*SUPPLIED RECORDS:*
|---|

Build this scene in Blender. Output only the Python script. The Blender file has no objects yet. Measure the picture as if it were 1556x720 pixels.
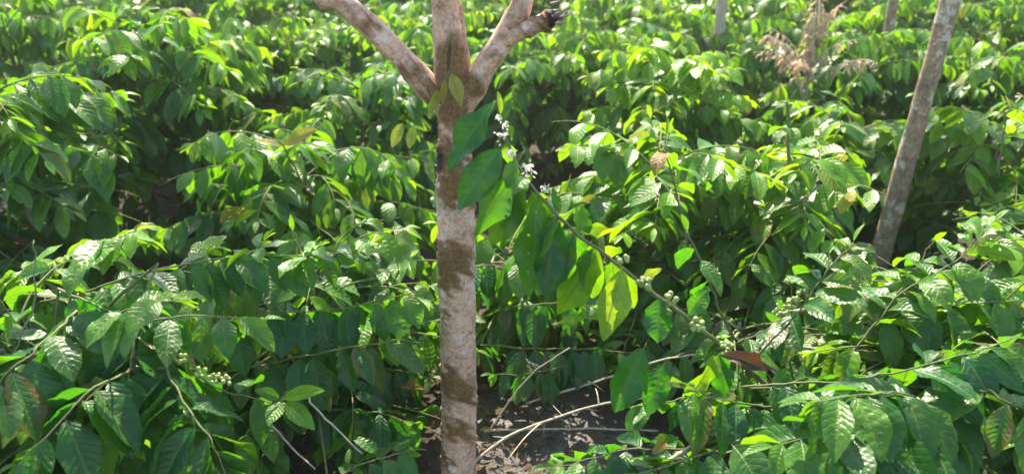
import bpy, math, random
import numpy as np
from mathutils import Vector, Matrix

rng = np.random.default_rng(11)
random.seed(5)
C = bpy.context.scene.collection
R = math.radians
SC = bpy.context.scene

# ------------------------------------------------------------------ camera
CAM = np.array([0.0, 0.0, 1.65]); PITCH = R(22.0); F = 1221.0
FWD = np.array([0, math.cos(PITCH), -math.sin(PITCH)])
UPV = np.array([0, math.sin(PITCH), math.cos(PITCH)])
RGT = np.array([1.0, 0, 0])

def P(px, py, Y):
    """place in the world seen at this spot of the photograph, Y metres ahead"""
    d = FWD + RGT*(px-778)/F + UPV*(360-py)/F
    return CAM + d*(Y/d[1])

def proj(p):
    q = np.atleast_2d(p) - CAM
    z = q@FWD
    z = np.where(z < 0.05, 0.05, z)
    return 778+F*(q@RGT)/z, 360-F*(q@UPV)/z

cam = bpy.data.objects.new('camera', bpy.data.cameras.new('camera')); C.objects.link(cam)
cam.location = CAM; cam.rotation_euler = (R(90)-PITCH, 0, 0)
cam.data.sensor_width = 36; cam.data.lens = 36*F/1556
cam.data.clip_end = 500; cam.data.clip_start = 0.02
cam.data.dof.use_dof = True; cam.data.dof.focus_distance = 2.1; cam.data.dof.aperture_fstop = 2.8
SC.camera = cam

# ------------------------------------------------------------------ materials
def mat(name):
    m = bpy.data.materials.new(name); m.use_nodes = True
    nt = m.node_tree; nt.nodes.clear()
    return m, nt, nt.nodes, nt.links

def N(nt, t, **kw):
    n = nt.nodes.new(t)
    for k, v in kw.items():
        if k in n.bl_rna.properties.keys() and k not in ('inputs',):
            setattr(n, k, v)
    return n

def math_n(nt, op, a, b=None, c=None):
    n = nt.nodes.new('ShaderNodeMath'); n.operation = op
    for i, v in enumerate((a, b, c)):
        if v is None: continue
        if isinstance(v, (int, float)): n.inputs[i].default_value = v
        else: nt.links.new(v, n.inputs[i])
    return n.outputs[0]

def mixc(nt, f, a, b, mode='MIX'):
    n = nt.nodes.new('ShaderNodeMix'); n.data_type = 'RGBA'; n.blend_type = mode
    for s, v in ((n.inputs['Factor'], f), (n.inputs['A'], a), (n.inputs['B'], b)):
        s = s
        pass
    fi = n.inputs[0]; ai = n.inputs[6]; bi = n.inputs[7]
    for s, v in ((fi, f), (ai, a), (bi, b)):
        if isinstance(v, (int, float)): s.default_value = v
        elif isinstance(v, tuple): s.default_value = (*v, 1)
        else: nt.links.new(v, s)
    return n.outputs[2]

def ramp(nt, fac, stops):
    n = nt.nodes.new('ShaderNodeValToRGB')
    el = n.color_ramp.elements
    while len(el) < len(stops): el.new(0.5)
    for e, (p, c) in zip(el, stops):
        e.position = p; e.color = (*c, 1) if isinstance(c, tuple) else (c, c, c, 1)
    nt.links.new(fac, n.inputs[0])
    return n.outputs[0]

def noise(nt, scale, detail=4, rough=0.55, vec=None):
    n = nt.nodes.new('ShaderNodeTexNoise')
    n.inputs['Scale'].default_value = scale; n.inputs['Detail'].default_value = detail
    n.inputs['Roughness'].default_value = rough
    if vec is not None: nt.links.new(vec, n.inputs['Vector'])
    return n.outputs['Fac']

def leaf_material(name, mature, young, tcol=((0.05, 0.34, 0.004), (0.48, 0.74, 0.004)), rough=0.38, veins=8.5, bump=0.40, trans=0.40):
    m, nt, nd, lk = mat(name)
    out = nd.new('ShaderNodeOutputMaterial')
    at = nd.new('ShaderNodeAttribute'); at.attribute_name = 'tint'
    sep = nd.new('ShaderNodeSeparateColor'); lk.new(at.outputs['Color'], sep.inputs[0])
    age, rnd, dry = sep.outputs[0], sep.outputs[1], sep.outputs[2]
    uv = nd.new('ShaderNodeUVMap'); uv.uv_map = 'UVMap'
    su = nd.new('ShaderNodeSeparateXYZ'); lk.new(uv.outputs[0], su.inputs[0])
    v = math_n(nt, 'ABSOLUTE', math_n(nt, 'SUBTRACT', su.outputs[0], 0.5))          # 0 at midrib .. 0.5 margin
    t = math_n(nt, 'SUBTRACT', math_n(nt, 'MULTIPLY', su.outputs[1], math_n(nt, 'ADD', math_n(nt, 'MULTIPLY', rnd, 3.5), veins-1.5)), math_n(nt, 'MULTIPLY', v, 3.6))
    w = math_n(nt, 'ABSOLUTE', math_n(nt, 'SINE', math_n(nt, 'MULTIPLY', t, math.pi)))   # 0 at the side veins
    puff = math_n(nt, 'SUBTRACT', 1.0, math_n(nt, 'POWER', math_n(nt, 'SUBTRACT', 1.0, w), 2.0))
    tc = nd.new('ShaderNodeTexCoord')
    base = mixc(nt, age, mature, young)
    # leaf to leaf variation: some bluer, some yellower
    base = mixc(nt, math_n(nt, 'MULTIPLY', rnd, 0.55), base, mixc(nt, 0.5, base, (0.012, 0.085, 0.03)))
    base = mixc(nt, ramp(nt, dry, [(0.0, 0.0), (0.5, 0.9), (1.0, 1.0)]), base,
                ramp(nt, dry, [(0.0, (0.25, 0.3, 0.03)), (0.45, (0.50, 0.36, 0.04)), (0.7, (0.30, 0.12, 0.055)), (0.85, (0.13, 0.07, 0.04)), (1.0, (0.075, 0.045, 0.03))]))
    blot = noise(nt, 38, 4, 0.6, tc.outputs['Object'])
    base = mixc(nt, ramp(nt, blot, [(0.35, 0.35), (0.65, 0.0)]), base, (0.02, 0.045, 0.012))
    mar = math_n(nt, 'ADD', math_n(nt, 'MULTIPLY', v, 2.0), math_n(nt, 'MULTIPLY', noise(nt, 45, 4, 0.7, tc.outputs['Object']), 0.9))
    mar = math_n(nt, 'MULTIPLY', ramp(nt, mar, [(0.0, 0.0), (0.93, 0.0), (1.0, 0.8)]), math_n(nt, 'GREATER_THAN', rnd, 0.91))
    base = mixc(nt, mar, base, (0.16, 0.10, 0.035))
    rib = ramp(nt, v, [(0.0, 1.0), (0.028, 0.8), (0.045, 0.0)])
    side = ramp(nt, w, [(0.0, 1.0), (0.16, 0.0)])
    vein = math_n(nt, 'MAXIMUM', rib, math_n(nt, 'MULTIPLY', side, 0.4))
    base_v = mixc(nt, math_n(nt, 'MULTIPLY', vein, 0.55), base, mixc(nt, 0.5, base, (0.30, 0.40, 0.12)))
    geo = nd.new('ShaderNodeNewGeometry')
    under = mixc(nt, 0.4, base_v, (0.08, 0.18, 0.045))
    surf = mixc(nt, geo.outputs['Backfacing'], base_v, under)
    bs = nd.new('ShaderNodeBsdfPrincipled')
    lk.new(surf, bs.inputs['Base Color'])
    rr = math_n(nt, 'ADD', math_n(nt, 'MULTIPLY', noise(nt, 60, 3, 0.6, tc.outputs['Object']), 0.22), rough-0.11)
    rr = math_n(nt, 'ADD', rr, math_n(nt, 'MULTIPLY', geo.outputs['Backfacing'], 0.2))
    lk.new(math_n(nt, 'ADD', rr, math_n(nt, 'MULTIPLY', dry, 0.3)), bs.inputs['Roughness'])
    bs.inputs['IOR'].default_value = 1.5
    bp = nd.new('ShaderNodeBump'); bp.inputs['Strength'].default_value = bump; bp.inputs['Distance'].default_value = 0.0035
    brk = ramp(nt, noise(nt, 22, 3, 0.6, tc.outputs['Object']), [(0.35, 0.15), (0.65, 1.0)])
    h = math_n(nt, 'SUBTRACT', math_n(nt, 'MULTIPLY', puff, brk), math_n(nt, 'MULTIPLY', rib, 0.7))
    h = math_n(nt, 'ADD', h, math_n(nt, 'MULTIPLY', noise(nt, 90, 2, 0.5, tc.outputs['Object']), 0.25))
    lk.new(h, bp.inputs['Height']); lk.new(bp.outputs[0], bs.inputs['Normal'])
    tr = nd.new('ShaderNodeBsdfTranslucent')
    trc = mixc(nt, age, tcol[0], tcol[1])
    trc = mixc(nt, dry, trc, ramp(nt, dry, [(0.5, (0.5, 0.26, 0.05)), (0.8, (0.14, 0.06, 0.025)), (1.0, (0.06, 0.03, 0.015))]))
    trc = mixc(nt, math_n(nt, 'MULTIPLY', vein, 0.75), trc, (0.07, 0.13, 0.01))
    trc = mixc(nt, ramp(nt, blot, [(0.35, 0.3), (0.65, 0.0)]), trc, (0.05, 0.11, 0.01))
    lk.new(trc, tr.inputs[0]); lk.new(bp.outputs[0], tr.inputs['Normal'])
    mx = nd.new('ShaderNodeMixShader'); mx.inputs[0].default_value = trans
    lk.new(bs.outputs[0], mx.inputs[1]); lk.new(tr.outputs[0], mx.inputs[2])
    # insect holes and torn bits in a few leaves
    vo = nd.new('ShaderNodeTexVoronoi'); vo.inputs['Scale'].default_value = 34; lk.new(tc.outputs['Object'], vo.inputs['Vector'])
    eat = math_n(nt, 'ADD', vo.outputs['Distance'], math_n(nt, 'MULTIPLY', blot, 0.5))
    hole = math_n(nt, 'MULTIPLY', math_n(nt, 'LESS_THAN', eat, 0.38), math_n(nt, 'GREATER_THAN', math_n(nt, 'FRACT', math_n(nt, 'MULTIPLY', rnd, 7.3)), 0.78))
    tp = nd.new('ShaderNodeBsdfTransparent'); m2 = nd.new('ShaderNodeMixShader')
    lk.new(hole, m2.inputs[0]); lk.new(mx.outputs[0], m2.inputs[1]); lk.new(tp.outputs[0], m2.inputs[2]); lk.new(m2.outputs[0], out.inputs[0])
    return m

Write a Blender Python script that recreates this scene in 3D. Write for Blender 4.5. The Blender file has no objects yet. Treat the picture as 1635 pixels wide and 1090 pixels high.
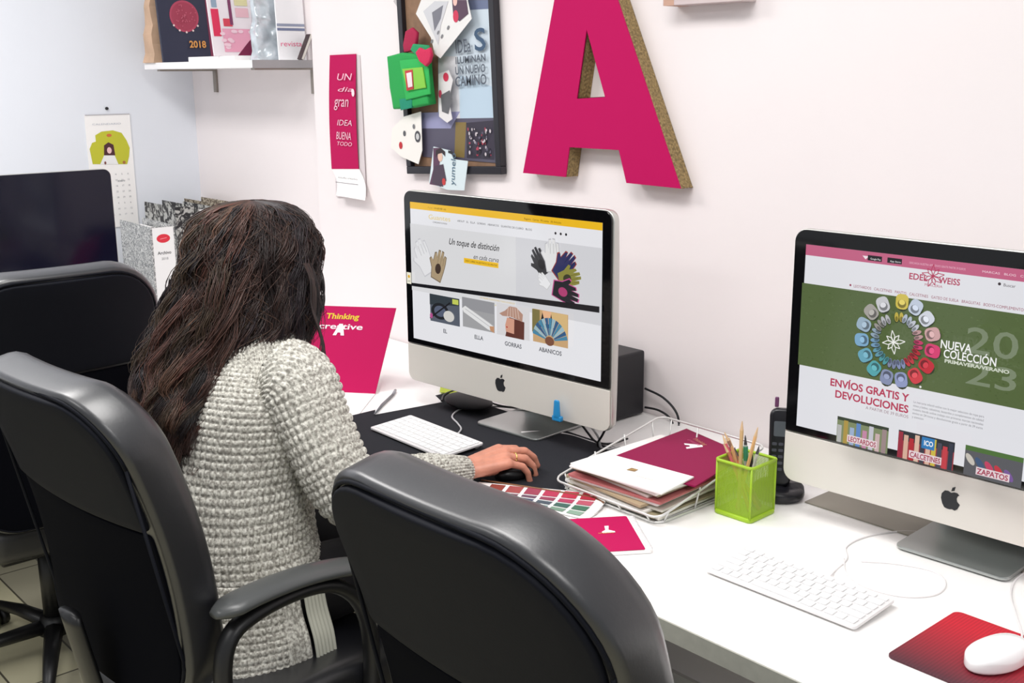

|---|

*WRITTEN REQUEST:* The lines from the top of the data above through the one holding "return CAM + d*(Y/d[1])" are to be repeated exactly, and only those, with no pictures.

*EXERCISE OUTPUT:*
Build this scene in Blender. Output only the Python script. The Blender file has no objects yet. Measure the picture as if it were 1556x720 pixels.
import bpy, math, random
import numpy as np
from mathutils import Vector, Matrix

rng = np.random.default_rng(11)
random.seed(5)
C = bpy.context.scene.collection
R = math.radians
SC = bpy.context.scene

# ------------------------------------------------------------------ camera
CAM = np.array([0.0, 0.0, 1.65]); PITCH = R(22.0); F = 1221.0
FWD = np.array([0, math.cos(PITCH), -math.sin(PITCH)])
UPV = np.array([0, math.sin(PITCH), math.cos(PITCH)])
RGT = np.array([1.0, 0, 0])

def P(px, py, Y):
    """place in the world seen at this spot of the photograph, Y metres ahead"""
    d = FWD + RGT*(px-778)/F + UPV*(360-py)/F
    return CAM + d*(Y/d[1])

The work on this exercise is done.